È importante saper far crescere le piante sane, ma è anche importante disegnare un giardino che duri nel tempo. Per farlo devi scegliere le piante adatte a crescere e durare nel tempo, devi conoscere l’ambiente, il terreno, il clima del posto dove realizzerai il tuo giardino. Molte volte mi sono trovato in difficoltà con architetti paesaggisti che pretendevano di usare piante non adatte a quel luogo.
Oggi non possiamo essere solo vivaisti, giardinieri, paesaggisti ma, appunto, giardinisti».
Dici di credere nella “cultura del verde”. Cosa intendi?
«Grazie al Rinascimento e al giardino all’italiana siamo stati in grado di condizionare per secoli usi e gusti del verde pubblico e privato.
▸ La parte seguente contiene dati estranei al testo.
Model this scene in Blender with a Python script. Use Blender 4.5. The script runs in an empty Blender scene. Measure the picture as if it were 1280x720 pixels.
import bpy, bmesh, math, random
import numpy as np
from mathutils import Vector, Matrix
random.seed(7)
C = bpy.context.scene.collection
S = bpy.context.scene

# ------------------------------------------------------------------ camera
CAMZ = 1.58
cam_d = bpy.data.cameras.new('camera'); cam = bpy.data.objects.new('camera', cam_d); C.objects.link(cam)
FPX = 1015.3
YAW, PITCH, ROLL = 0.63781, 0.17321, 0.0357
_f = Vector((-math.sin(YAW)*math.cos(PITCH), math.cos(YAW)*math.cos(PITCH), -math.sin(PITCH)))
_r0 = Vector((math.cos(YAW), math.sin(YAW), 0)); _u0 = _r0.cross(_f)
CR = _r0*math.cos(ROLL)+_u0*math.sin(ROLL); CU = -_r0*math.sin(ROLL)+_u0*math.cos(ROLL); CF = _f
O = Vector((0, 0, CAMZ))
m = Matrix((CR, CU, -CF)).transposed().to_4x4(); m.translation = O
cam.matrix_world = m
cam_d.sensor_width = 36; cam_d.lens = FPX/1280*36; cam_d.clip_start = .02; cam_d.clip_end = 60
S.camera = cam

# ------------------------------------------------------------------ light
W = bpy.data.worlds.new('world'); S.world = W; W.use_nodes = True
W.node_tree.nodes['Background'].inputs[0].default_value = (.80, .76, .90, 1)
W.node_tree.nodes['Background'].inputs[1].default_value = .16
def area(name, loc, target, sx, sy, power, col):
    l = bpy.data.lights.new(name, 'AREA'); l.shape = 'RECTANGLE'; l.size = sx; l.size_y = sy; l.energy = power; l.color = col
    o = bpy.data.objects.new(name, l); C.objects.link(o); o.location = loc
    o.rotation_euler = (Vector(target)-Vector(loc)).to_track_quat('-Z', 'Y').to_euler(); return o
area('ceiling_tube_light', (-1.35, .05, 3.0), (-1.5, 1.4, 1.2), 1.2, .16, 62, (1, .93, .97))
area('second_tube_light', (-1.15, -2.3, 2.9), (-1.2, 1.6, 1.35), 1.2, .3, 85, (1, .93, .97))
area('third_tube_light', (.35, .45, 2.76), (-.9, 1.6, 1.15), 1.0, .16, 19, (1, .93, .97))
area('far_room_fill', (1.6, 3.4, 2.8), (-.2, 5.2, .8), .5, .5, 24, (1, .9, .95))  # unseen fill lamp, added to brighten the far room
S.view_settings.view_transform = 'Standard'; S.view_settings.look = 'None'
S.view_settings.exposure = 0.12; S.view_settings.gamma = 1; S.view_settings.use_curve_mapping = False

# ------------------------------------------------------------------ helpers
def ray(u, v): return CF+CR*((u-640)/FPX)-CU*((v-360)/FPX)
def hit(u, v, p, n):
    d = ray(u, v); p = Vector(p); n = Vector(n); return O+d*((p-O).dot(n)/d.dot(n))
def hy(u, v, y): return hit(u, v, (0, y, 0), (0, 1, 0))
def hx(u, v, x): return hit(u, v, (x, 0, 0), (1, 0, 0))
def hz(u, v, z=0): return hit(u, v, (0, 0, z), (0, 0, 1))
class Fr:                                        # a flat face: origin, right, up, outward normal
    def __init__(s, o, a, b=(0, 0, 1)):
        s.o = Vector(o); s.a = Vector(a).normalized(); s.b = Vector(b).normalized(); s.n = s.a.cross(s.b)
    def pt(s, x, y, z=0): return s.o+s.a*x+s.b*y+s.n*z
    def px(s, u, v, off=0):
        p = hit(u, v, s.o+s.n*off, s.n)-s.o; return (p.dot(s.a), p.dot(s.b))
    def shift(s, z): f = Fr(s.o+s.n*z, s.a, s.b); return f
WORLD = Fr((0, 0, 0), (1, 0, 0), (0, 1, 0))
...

Poi, dopo la seconda guerra mondiale c’è stato il boom economico e l’urbanizzazione ha messo da una parte il verde tanto che a inizio a anni ‘80 era diventato un ornamento, una spesa eccessiva per le pubbliche amministrazioni, quindi non indispensabile.
Nel contempo è aumentato l’interesse per il giardino privato. Oggi, noi vivaisti stiamo cercando di risollevarlo, riqualificarlo, sostenerlo soprattutto per quanto riguarda il verde pubblico.
In città i giardini li vedi più facilmente realizzati nelle rotonde, anziché dove realmente potrebbero essere fruiti dalla popolazione. Se poi vai in periferia la situazione è angosciante: agglomerati urbani di cemento e pochissimo verde. Il problema è sempre il solito: le istituzioni non hanno soldi, continuano a pensare che il verde sia solo decorativo. Negli Stati Uniti sanno che piantando un albero nei suoi 40, 50 e più anni di vita urbana (la durata può variare da specie a specie) non potrà che produrre effetti positivi. L’ente pubblico, dunque, deve riuscire a vedere la piantagione del verde come un investimento per migliorare la qualità della vita. Uno stile di vita migliore riduce le malattie, soprattutto quelle croniche. Quante volte abbiamo detto “vorrei vivere in campagna”. Possiamo farlo stando in città. Poi ci sono i benefici economici.
Le case nelle zone dove c’è il verde valgono fino al 15% in più. Le strade, i marciapiedi hanno una durata maggiore perché meno esposti alle intemperie.
Diminuiscono le malattie ma anche il disagio sociale. Il problema è che la nostra politica non guarda oltre il limite temporale della sua legislatura e ogni volta è un iniziare daccapo e il verde, per i tempi che ha, necessita di progetti di ampio respiro».
Manca la cultura del verde, quindi. Come fare per farla rinascere?
«Bisogna affidarsi ai bambini. I bambini sono delle spugne, lo sappiamo, e quando parli loro di cultura del verde, riesci a renderli partecipi dei benefici straordinari che ci donano le piante, di come le piante siano legate alla nostra vita, i loro occhi si illuminano.
Cos’è un giovane virgulto se non un bambino? Sono simili. Da anni sono invitato nelle scuole elementari per parlare delle piante ai ragazzi. Dopo avergli spiegato cos’è una pianta e come vive paragono la loro classe ad un giardino. Che differenza c’è tra un bosco e un giardino? Che il bosco cresce selvaggio, senza regole mentre un giardino è seguito dal giardiniere che lo cura. È un maestro con una classe di bambini, dico loro. Segue chi è rimasto più indietro, incentiva allo studio quelli un po’ svogliati, sostiene quelli che sono più attivi che poi sono in grado di trainare gli altri. Succede lo stesso nel giardino: c’è la pianta che tende a prevaricare, perché ha una crescita più veloce delle altre, quella che, invece, ha bisogno di più nutrienti per crescere. La bravura del maestro, del giardiniere, è far crescere il suo giardino rigoglioso e armonioso, farlo crescere insieme. Se sarà bravo sarà una buona classe, sarà un bellissimo giardino, sarà una società “buona”».